§ **EXERCISE GOAL**: Leave out the pictures and copy everything else below exactly.

═════ RECORDS FOR THIS TASK

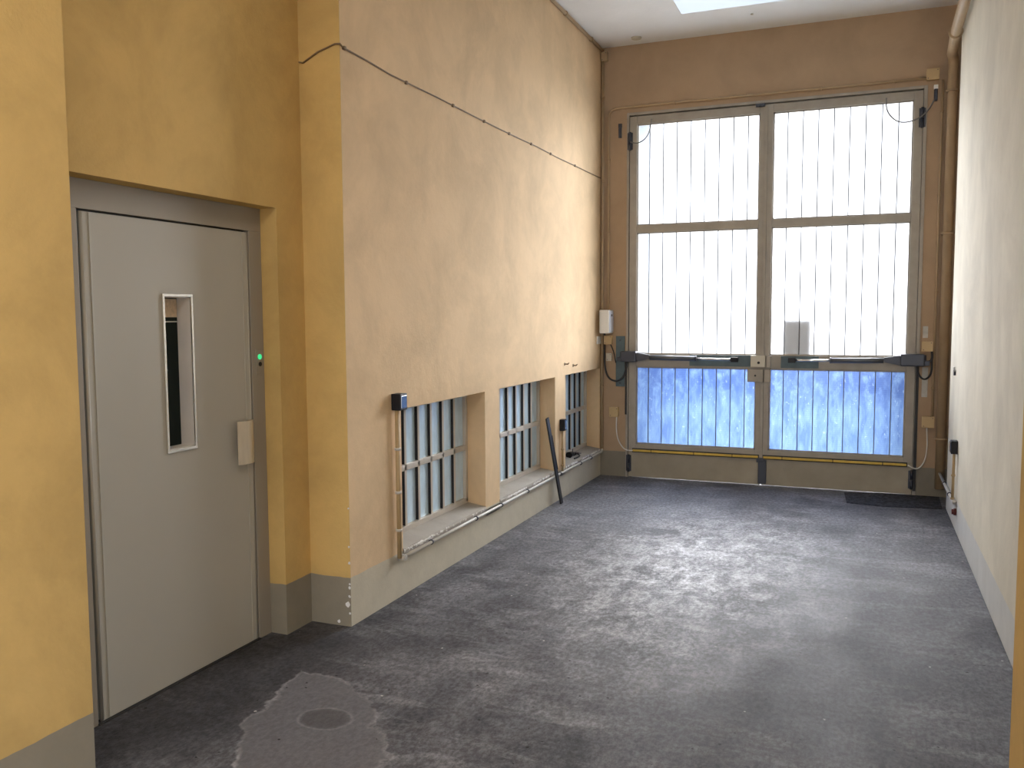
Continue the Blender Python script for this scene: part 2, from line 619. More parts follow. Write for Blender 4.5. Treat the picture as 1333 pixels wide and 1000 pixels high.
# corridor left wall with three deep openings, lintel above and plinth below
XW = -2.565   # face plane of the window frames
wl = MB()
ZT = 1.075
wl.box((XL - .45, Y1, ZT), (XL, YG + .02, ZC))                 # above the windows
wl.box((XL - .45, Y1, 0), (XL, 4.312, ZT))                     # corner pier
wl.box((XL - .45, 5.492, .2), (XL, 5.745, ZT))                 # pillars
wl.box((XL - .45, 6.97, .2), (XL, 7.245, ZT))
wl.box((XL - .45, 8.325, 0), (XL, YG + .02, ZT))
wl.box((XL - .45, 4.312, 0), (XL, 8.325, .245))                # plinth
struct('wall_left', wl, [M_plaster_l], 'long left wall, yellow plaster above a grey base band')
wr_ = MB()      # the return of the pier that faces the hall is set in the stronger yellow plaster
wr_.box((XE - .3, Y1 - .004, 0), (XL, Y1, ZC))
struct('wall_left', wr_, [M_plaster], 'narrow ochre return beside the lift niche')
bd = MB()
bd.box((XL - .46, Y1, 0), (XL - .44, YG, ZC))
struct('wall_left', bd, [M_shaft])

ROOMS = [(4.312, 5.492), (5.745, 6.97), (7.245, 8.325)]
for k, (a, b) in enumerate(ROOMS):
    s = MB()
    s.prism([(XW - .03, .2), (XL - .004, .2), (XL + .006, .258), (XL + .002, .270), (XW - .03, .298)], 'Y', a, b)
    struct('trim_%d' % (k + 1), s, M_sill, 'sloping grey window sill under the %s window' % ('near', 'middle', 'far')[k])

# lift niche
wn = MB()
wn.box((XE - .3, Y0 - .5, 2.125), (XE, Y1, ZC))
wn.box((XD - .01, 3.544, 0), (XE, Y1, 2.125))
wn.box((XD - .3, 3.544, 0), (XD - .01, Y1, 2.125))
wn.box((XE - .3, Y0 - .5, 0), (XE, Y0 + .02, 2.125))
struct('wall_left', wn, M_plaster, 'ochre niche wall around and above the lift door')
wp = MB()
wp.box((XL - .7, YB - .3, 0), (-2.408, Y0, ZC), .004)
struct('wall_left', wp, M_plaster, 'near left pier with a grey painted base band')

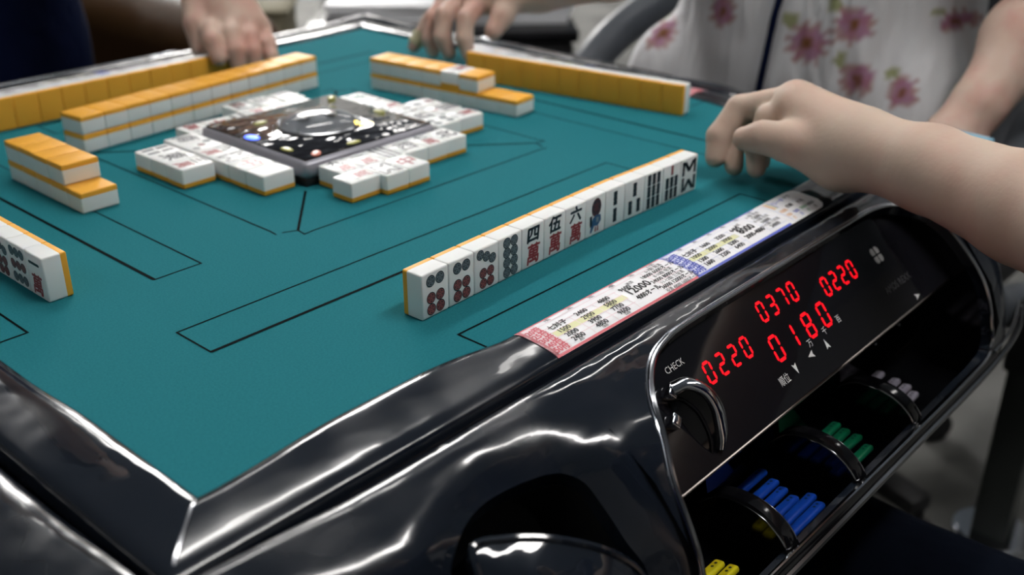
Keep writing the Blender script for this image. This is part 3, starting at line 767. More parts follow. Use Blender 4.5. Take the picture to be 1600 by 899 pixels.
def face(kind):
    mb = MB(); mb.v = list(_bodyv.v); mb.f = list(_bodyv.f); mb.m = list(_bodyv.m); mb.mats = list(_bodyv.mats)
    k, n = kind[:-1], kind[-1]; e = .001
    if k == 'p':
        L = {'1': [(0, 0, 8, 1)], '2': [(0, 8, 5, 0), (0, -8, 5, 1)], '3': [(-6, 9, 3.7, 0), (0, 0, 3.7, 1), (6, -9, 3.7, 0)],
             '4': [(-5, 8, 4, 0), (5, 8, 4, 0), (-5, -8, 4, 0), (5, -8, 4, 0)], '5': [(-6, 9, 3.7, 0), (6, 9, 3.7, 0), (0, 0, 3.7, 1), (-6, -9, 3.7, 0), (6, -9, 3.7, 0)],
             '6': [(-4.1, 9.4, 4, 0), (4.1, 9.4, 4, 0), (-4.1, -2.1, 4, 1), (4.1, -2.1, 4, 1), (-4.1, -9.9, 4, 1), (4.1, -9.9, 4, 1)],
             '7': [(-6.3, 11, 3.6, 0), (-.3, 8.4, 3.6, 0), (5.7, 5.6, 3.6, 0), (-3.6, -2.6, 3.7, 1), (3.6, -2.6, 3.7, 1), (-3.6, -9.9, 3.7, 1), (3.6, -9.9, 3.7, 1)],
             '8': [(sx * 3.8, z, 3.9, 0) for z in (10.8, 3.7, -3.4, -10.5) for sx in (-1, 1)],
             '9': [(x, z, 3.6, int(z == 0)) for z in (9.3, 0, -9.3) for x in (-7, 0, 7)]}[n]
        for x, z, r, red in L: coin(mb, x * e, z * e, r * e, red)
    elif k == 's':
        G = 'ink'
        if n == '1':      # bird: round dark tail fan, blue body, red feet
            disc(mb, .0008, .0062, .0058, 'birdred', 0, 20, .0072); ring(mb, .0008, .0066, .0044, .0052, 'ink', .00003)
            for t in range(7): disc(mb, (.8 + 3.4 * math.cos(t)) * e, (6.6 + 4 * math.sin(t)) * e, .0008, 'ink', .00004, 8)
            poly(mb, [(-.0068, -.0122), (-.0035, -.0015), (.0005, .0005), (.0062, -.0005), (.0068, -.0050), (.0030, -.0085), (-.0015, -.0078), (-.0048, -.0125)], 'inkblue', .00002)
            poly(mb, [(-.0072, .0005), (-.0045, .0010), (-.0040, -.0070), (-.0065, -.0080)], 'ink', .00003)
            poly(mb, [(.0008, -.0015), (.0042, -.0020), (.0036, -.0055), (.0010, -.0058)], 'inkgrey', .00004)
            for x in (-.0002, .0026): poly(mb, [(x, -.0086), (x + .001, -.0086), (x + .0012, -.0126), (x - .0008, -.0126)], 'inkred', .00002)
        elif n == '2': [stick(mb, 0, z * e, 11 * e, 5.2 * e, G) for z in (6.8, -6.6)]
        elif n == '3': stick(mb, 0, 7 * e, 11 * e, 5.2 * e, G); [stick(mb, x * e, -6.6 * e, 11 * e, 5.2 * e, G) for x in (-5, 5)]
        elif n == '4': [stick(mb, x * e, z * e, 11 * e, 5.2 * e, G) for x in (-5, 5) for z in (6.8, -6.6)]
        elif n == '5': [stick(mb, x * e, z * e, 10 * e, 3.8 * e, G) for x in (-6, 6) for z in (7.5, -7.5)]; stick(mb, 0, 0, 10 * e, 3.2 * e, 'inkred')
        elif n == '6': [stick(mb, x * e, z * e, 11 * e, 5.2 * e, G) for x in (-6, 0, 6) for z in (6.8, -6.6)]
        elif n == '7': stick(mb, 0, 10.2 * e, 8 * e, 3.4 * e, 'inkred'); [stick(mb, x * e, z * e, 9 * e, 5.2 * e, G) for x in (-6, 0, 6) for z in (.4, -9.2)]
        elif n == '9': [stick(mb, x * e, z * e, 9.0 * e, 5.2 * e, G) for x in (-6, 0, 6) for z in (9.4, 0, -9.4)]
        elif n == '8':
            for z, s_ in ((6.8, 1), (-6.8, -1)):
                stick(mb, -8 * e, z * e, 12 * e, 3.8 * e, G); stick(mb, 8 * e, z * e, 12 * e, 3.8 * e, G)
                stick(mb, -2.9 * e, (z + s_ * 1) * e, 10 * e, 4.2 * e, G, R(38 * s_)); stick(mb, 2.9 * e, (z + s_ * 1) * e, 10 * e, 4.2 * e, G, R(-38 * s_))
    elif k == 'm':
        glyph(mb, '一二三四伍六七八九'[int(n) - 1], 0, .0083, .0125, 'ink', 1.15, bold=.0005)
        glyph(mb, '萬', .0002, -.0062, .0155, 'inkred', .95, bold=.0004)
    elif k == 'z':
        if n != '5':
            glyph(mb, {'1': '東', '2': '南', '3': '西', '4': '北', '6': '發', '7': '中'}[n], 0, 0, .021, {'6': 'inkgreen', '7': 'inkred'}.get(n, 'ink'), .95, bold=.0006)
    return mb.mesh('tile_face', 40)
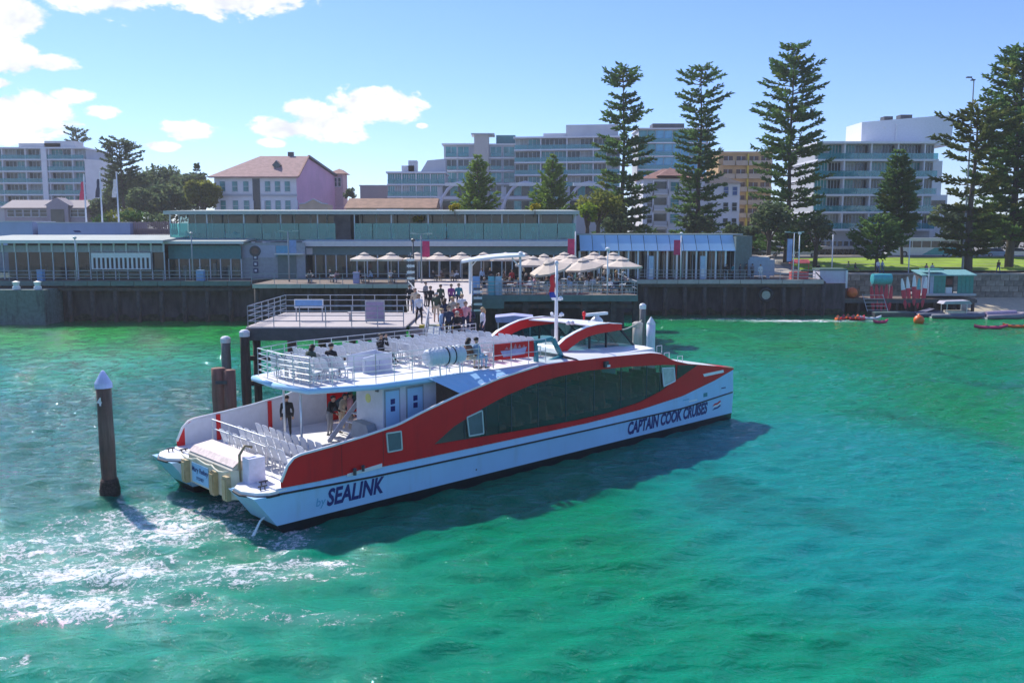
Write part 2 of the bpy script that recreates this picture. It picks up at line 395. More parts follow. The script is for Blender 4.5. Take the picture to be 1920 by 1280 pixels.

══════════

§ **OUTPUT**:
Continue the Blender Python script for this scene: part 2, from line 619. More parts follow. Write for Blender 4.5. Treat the picture as 1333 pixels wide and 1000 pixels high.
# corridor left wall with three deep openings, lintel above and plinth below
XW = -2.565   # face plane of the window frames
wl = MB()
ZT = 1.075
wl.box((XL - .45, Y1, ZT), (XL, YG + .02, ZC))                 # above the windows
wl.box((XL - .45, Y1, 0), (XL, 4.312, ZT))                     # corner pier
wl.box((XL - .45, 5.492, .2), (XL, 5.745, ZT))                 # pillars
wl.box((XL - .45, 6.97, .2), (XL, 7.245, ZT))
wl.box((XL - .45, 8.325, 0), (XL, YG + .02, ZT))
wl.box((XL - .45, 4.312, 0), (XL, 8.325, .245))                # plinth
struct('wall_left', wl, [M_plaster_l], 'long left wall, yellow plaster above a grey base band')
wr_ = MB()      # the return of the pier that faces the hall is set in the stronger yellow plaster
wr_.box((XE - .3, Y1 - .004, 0), (XL, Y1, ZC))
struct('wall_left', wr_, [M_plaster], 'narrow ochre return beside the lift niche')
bd = MB()
bd.box((XL - .46, Y1, 0), (XL - .44, YG, ZC))
struct('wall_left', bd, [M_shaft])

ROOMS = [(4.312, 5.492), (5.745, 6.97), (7.245, 8.325)]
for k, (a, b) in enumerate(ROOMS):
    s = MB()
    s.prism([(XW - .03, .2), (XL - .004, .2), (XL + .006, .258), (XL + .002, .270), (XW - .03, .298)], 'Y', a, b)
    struct('trim_%d' % (k + 1), s, M_sill, 'sloping grey window sill under the %s window' % ('near', 'middle', 'far')[k])

# lift niche
wn = MB()
wn.box((XE - .3, Y0 - .5, 2.125), (XE, Y1, ZC))
wn.box((XD - .01, 3.544, 0), (XE, Y1, 2.125))
wn.box((XD - .3, 3.544, 0), (XD - .01, Y1, 2.125))
wn.box((XE - .3, Y0 - .5, 0), (XE, Y0 + .02, 2.125))
struct('wall_left', wn, M_plaster, 'ochre niche wall around and above the lift door')
wp = MB()
wp.box((XL - .7, YB - .3, 0), (-2.408, Y0, ZC), .004)
struct('wall_left', wp, M_plaster, 'near left pier with a grey painted base band')

Keep writing the Blender script for this image. This is part 3, starting at line 767. More parts follow. Use Blender 4.5. Take the picture to be 1600 by 899 pixels.
def face(kind):
    mb = MB(); mb.v = list(_bodyv.v); mb.f = list(_bodyv.f); mb.m = list(_bodyv.m); mb.mats = list(_bodyv.mats)
    k, n = kind[:-1], kind[-1]; e = .001
    if k == 'p':
        L = {'1': [(0, 0, 8, 1)], '2': [(0, 8, 5, 0), (0, -8, 5, 1)], '3': [(-6, 9, 3.7, 0), (0, 0, 3.7, 1), (6, -9, 3.7, 0)],
             '4': [(-5, 8, 4, 0), (5, 8, 4, 0), (-5, -8, 4, 0), (5, -8, 4, 0)], '5': [(-6, 9, 3.7, 0), (6, 9, 3.7, 0), (0, 0, 3.7, 1), (-6, -9, 3.7, 0), (6, -9, 3.7, 0)],
             '6': [(-4.1, 9.4, 4, 0), (4.1, 9.4, 4, 0), (-4.1, -2.1, 4, 1), (4.1, -2.1, 4, 1), (-4.1, -9.9, 4, 1), (4.1, -9.9, 4, 1)],
             '7': [(-6.3, 11, 3.6, 0), (-.3, 8.4, 3.6, 0), (5.7, 5.6, 3.6, 0), (-3.6, -2.6, 3.7, 1), (3.6, -2.6, 3.7, 1), (-3.6, -9.9, 3.7, 1), (3.6, -9.9, 3.7, 1)],
             '8': [(sx * 3.8, z, 3.9, 0) for z in (10.8, 3.7, -3.4, -10.5) for sx in (-1, 1)],
             '9': [(x, z, 3.6, int(z == 0)) for z in (9.3, 0, -9.3) for x in (-7, 0, 7)]}[n]
        for x, z, r, red in L: coin(mb, x * e, z * e, r * e, red)
    elif k == 's':
        G = 'ink'
        if n == '1':      # bird: round dark tail fan, blue body, red feet
            disc(mb, .0008, .0062, .0058, 'birdred', 0, 20, .0072); ring(mb, .0008, .0066, .0044, .0052, 'ink', .00003)
            for t in range(7): disc(mb, (.8 + 3.4 * math.cos(t)) * e, (6.6 + 4 * math.sin(t)) * e, .0008, 'ink', .00004, 8)
            poly(mb, [(-.0068, -.0122), (-.0035, -.0015), (.0005, .0005), (.0062, -.0005), (.0068, -.0050), (.0030, -.0085), (-.0015, -.0078), (-.0048, -.0125)], 'inkblue', .00002)
            poly(mb, [(-.0072, .0005), (-.0045, .0010), (-.0040, -.0070), (-.0065, -.0080)], 'ink', .00003)
            poly(mb, [(.0008, -.0015), (.0042, -.0020), (.0036, -.0055), (.0010, -.0058)], 'inkgrey', .00004)
            for x in (-.0002, .0026): poly(mb, [(x, -.0086), (x + .001, -.0086), (x + .0012, -.0126), (x - .0008, -.0126)], 'inkred', .00002)
        elif n == '2': [stick(mb, 0, z * e, 11 * e, 5.2 * e, G) for z in (6.8, -6.6)]
        elif n == '3': stick(mb, 0, 7 * e, 11 * e, 5.2 * e, G); [stick(mb, x * e, -6.6 * e, 11 * e, 5.2 * e, G) for x in (-5, 5)]
        elif n == '4': [stick(mb, x * e, z * e, 11 * e, 5.2 * e, G) for x in (-5, 5) for z in (6.8, -6.6)]
        elif n == '5': [stick(mb, x * e, z * e, 10 * e, 3.8 * e, G) for x in (-6, 6) for z in (7.5, -7.5)]; stick(mb, 0, 0, 10 * e, 3.2 * e, 'inkred')
        elif n == '6': [stick(mb, x * e, z * e, 11 * e, 5.2 * e, G) for x in (-6, 0, 6) for z in (6.8, -6.6)]
        elif n == '7': stick(mb, 0, 10.2 * e, 8 * e, 3.4 * e, 'inkred'); [stick(mb, x * e, z * e, 9 * e, 5.2 * e, G) for x in (-6, 0, 6) for z in (.4, -9.2)]
        elif n == '9': [stick(mb, x * e, z * e, 9.0 * e, 5.2 * e, G) for x in (-6, 0, 6) for z in (9.4, 0, -9.4)]
        elif n == '8':
            for z, s_ in ((6.8, 1), (-6.8, -1)):
                stick(mb, -8 * e, z * e, 12 * e, 3.8 * e, G); stick(mb, 8 * e, z * e, 12 * e, 3.8 * e, G)
                stick(mb, -2.9 * e, (z + s_ * 1) * e, 10 * e, 4.2 * e, G, R(38 * s_)); stick(mb, 2.9 * e, (z + s_ * 1) * e, 10 * e, 4.2 * e, G, R(-38 * s_))
    elif k == 'm':
        glyph(mb, '一二三四伍六七八九'[int(n) - 1], 0, .0083, .0125, 'ink', 1.15, bold=.0005)
        glyph(mb, '萬', .0002, -.0062, .0155, 'inkred', .95, bold=.0004)
    elif k == 'z':
        if n != '5':
            glyph(mb, {'1': '東', '2': '南', '3': '西', '4': '北', '6': '發', '7': '中'}[n], 0, 0, .021, {'6': 'inkgreen', '7': 'inkred'}.get(n, 'ink'), .95, bold=.0006)
    return mb.mesh('tile_face', 40)
Write part 2 of the bpy script that recreates this picture. It picks up at line 395. More parts follow. The script is for Blender 4.5. Take the picture to be 1920 by 1280 pixels.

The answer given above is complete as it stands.